For these new arrivals, this practical advice is helping bridge the gap between their old life and their new life here.
This kind of assistance requires a professional, highly skilled workforce. That’s why, as well as funding extra financial counselling services, we are also developing professional career pathways for financial counsellors and money management workers on the ground.
Since we came into government, we have funded training for 100 new financial counsellors, provided financial literacy training for 500 emergency relief workers. Thirty-two money management workers completed their certificate 3 in financial services and over 100 others have received accredited training.

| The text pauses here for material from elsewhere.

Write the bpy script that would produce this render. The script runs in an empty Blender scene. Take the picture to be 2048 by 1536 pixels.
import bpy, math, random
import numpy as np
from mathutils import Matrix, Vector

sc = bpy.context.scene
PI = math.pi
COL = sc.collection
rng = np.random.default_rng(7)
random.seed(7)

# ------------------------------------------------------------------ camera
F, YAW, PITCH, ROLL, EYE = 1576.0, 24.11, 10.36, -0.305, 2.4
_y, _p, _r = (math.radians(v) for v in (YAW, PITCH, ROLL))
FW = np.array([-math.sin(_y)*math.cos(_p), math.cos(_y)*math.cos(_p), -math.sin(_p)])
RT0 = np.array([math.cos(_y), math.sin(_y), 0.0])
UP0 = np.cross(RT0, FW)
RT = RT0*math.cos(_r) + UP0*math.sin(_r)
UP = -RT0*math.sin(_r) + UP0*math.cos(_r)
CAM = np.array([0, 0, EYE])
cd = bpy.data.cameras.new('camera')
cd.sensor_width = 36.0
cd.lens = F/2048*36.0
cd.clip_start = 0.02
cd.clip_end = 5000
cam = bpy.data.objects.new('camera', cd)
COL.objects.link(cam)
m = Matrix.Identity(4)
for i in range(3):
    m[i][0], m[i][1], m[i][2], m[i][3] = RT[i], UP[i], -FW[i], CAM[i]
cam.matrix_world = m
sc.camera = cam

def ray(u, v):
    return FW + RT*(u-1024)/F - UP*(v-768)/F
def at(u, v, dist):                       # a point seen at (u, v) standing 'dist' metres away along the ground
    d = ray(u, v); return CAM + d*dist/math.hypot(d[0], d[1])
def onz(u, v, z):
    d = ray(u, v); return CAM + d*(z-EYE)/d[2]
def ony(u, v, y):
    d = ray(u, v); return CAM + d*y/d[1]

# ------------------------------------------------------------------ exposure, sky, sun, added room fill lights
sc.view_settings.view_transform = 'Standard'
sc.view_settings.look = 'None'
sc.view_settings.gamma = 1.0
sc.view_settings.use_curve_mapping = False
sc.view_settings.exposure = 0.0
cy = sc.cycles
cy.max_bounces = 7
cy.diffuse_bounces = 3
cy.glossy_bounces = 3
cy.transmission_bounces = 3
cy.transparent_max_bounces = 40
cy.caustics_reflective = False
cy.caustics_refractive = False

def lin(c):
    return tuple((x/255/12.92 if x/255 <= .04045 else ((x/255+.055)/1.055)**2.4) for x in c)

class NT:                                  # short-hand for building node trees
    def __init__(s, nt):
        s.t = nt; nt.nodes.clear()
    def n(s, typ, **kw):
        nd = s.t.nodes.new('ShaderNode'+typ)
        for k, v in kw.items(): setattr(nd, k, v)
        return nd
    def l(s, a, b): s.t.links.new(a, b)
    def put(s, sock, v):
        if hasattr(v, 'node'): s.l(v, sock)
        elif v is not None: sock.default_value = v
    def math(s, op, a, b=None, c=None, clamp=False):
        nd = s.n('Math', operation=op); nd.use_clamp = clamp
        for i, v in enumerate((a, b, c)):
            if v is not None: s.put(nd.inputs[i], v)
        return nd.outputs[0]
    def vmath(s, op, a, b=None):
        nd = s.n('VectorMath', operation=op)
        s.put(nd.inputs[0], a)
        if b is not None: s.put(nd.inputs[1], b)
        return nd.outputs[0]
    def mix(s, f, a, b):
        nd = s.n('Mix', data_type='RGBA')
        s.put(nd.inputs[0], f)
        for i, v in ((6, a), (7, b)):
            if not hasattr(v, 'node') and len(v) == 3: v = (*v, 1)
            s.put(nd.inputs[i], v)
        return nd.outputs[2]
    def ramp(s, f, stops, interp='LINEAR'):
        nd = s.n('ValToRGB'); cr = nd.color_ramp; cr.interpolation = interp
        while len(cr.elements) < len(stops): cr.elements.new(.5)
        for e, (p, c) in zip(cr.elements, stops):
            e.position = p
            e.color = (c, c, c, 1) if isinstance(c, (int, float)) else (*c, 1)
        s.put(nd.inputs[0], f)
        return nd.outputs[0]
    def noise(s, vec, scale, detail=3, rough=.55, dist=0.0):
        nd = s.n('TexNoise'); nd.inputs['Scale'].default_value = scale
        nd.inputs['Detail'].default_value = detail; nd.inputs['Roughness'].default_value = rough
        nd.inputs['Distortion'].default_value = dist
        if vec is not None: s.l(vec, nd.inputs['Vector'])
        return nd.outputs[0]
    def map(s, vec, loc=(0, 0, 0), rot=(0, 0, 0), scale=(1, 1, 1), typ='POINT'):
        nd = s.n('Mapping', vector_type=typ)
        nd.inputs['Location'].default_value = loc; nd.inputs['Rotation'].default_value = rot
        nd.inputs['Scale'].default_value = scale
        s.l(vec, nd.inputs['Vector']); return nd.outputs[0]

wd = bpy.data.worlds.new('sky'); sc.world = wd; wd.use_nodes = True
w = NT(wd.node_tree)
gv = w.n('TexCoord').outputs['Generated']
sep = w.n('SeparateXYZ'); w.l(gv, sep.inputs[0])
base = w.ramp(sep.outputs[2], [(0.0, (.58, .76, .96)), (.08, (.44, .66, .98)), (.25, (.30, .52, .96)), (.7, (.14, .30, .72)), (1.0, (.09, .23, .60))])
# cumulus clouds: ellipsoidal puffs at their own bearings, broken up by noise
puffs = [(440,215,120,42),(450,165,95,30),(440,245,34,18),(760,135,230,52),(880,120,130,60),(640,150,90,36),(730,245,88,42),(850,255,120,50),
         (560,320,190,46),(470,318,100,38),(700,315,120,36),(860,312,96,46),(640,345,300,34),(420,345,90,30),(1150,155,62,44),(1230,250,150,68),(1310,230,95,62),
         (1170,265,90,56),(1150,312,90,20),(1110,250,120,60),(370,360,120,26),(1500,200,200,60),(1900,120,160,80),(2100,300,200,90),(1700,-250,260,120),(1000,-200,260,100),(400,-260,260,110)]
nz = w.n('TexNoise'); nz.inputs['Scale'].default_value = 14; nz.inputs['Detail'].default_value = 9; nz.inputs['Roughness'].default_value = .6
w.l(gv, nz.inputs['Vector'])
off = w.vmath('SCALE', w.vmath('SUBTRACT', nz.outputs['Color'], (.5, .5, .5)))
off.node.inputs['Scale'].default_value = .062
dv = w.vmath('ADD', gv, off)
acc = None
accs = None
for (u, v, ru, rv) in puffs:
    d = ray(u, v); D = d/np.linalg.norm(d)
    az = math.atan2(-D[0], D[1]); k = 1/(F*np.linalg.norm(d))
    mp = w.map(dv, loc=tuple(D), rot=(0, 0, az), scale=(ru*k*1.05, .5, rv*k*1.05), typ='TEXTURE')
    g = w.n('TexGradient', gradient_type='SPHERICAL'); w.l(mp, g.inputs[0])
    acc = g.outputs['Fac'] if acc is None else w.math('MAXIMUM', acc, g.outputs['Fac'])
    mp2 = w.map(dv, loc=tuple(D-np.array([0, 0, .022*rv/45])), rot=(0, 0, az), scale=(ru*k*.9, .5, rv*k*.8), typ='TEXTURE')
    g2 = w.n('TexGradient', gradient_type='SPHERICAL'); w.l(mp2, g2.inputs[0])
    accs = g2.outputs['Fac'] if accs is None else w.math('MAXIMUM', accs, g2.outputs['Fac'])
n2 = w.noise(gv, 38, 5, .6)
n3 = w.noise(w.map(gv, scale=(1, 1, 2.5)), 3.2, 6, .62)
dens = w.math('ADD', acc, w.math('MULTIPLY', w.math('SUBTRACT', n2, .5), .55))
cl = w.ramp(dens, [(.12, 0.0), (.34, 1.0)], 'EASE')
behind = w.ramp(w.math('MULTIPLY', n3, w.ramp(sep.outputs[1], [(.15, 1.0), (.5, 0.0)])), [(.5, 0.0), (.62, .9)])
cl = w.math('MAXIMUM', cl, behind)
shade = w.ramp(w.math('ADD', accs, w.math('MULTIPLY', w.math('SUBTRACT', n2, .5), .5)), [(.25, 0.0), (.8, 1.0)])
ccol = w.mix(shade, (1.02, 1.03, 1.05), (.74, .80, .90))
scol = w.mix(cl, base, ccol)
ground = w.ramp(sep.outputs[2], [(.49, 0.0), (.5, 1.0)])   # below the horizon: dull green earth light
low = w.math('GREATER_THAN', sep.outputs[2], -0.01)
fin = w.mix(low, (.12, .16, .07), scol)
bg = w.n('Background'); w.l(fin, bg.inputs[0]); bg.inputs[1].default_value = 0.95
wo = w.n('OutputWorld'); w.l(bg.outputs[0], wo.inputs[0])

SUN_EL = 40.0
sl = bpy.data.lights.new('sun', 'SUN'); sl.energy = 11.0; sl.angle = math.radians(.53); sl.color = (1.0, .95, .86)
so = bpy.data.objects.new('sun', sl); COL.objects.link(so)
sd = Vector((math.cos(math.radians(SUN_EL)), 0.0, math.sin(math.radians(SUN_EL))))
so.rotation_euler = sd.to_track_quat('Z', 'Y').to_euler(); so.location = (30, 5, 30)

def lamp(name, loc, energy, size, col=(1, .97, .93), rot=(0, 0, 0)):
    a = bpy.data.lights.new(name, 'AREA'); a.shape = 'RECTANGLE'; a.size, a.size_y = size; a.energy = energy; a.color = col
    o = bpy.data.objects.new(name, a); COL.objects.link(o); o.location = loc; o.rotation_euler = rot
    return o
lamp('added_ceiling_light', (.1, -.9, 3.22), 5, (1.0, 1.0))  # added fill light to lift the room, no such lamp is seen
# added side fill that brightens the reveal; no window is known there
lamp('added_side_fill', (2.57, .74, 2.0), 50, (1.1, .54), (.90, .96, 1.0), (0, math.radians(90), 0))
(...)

We are also supporting AFCCRA to update the financial counselling units of the Diploma of Community Services as well as supporting AFCCRA’s role as the national peak body, for the first time. We’re funding Legal Aid New South Wales to develop a Consumer Credit Caseworker Manual to outline how new credit laws which will affect financial counsellors and community lawyers. And supporting more regional financial counsellors to participate in the Australian Securities and Investments Commission (ASIC’s) Consumer Credit Training Roadshow.
Looking ahead we will continue to work in partnership with you.
We won’t always agree. At times, leadership demands difficult decisions. And robust policy measures that may not be popular.
I know that some of you have been critical of the Government’s welfare reforms to extend income management to all communities across the Northern Territory and, over time, to disadvantaged regions across the country. Issues like income management are controversial but they are aimed at delivering on the most fundamental obligation of government.
As Minister, my obligation is to protect those who are defenceless, vulnerable and at risk – in particular children – from violence, neglect and abuse.
Central to this is restoring personal responsibility to build positive social norms that strengthen families and communities.
Underpinned by a welfare system based on the principles of engagement, participation and responsibility.
As part of these welfare reforms we are investing $51 million in financial counselling and money management over four years.
Once the legislation passes and we begin implementing reforms, I look forward to working with in partnership with you.
As we deliver this significant investment in financial management services for some of our most vulnerable Australians.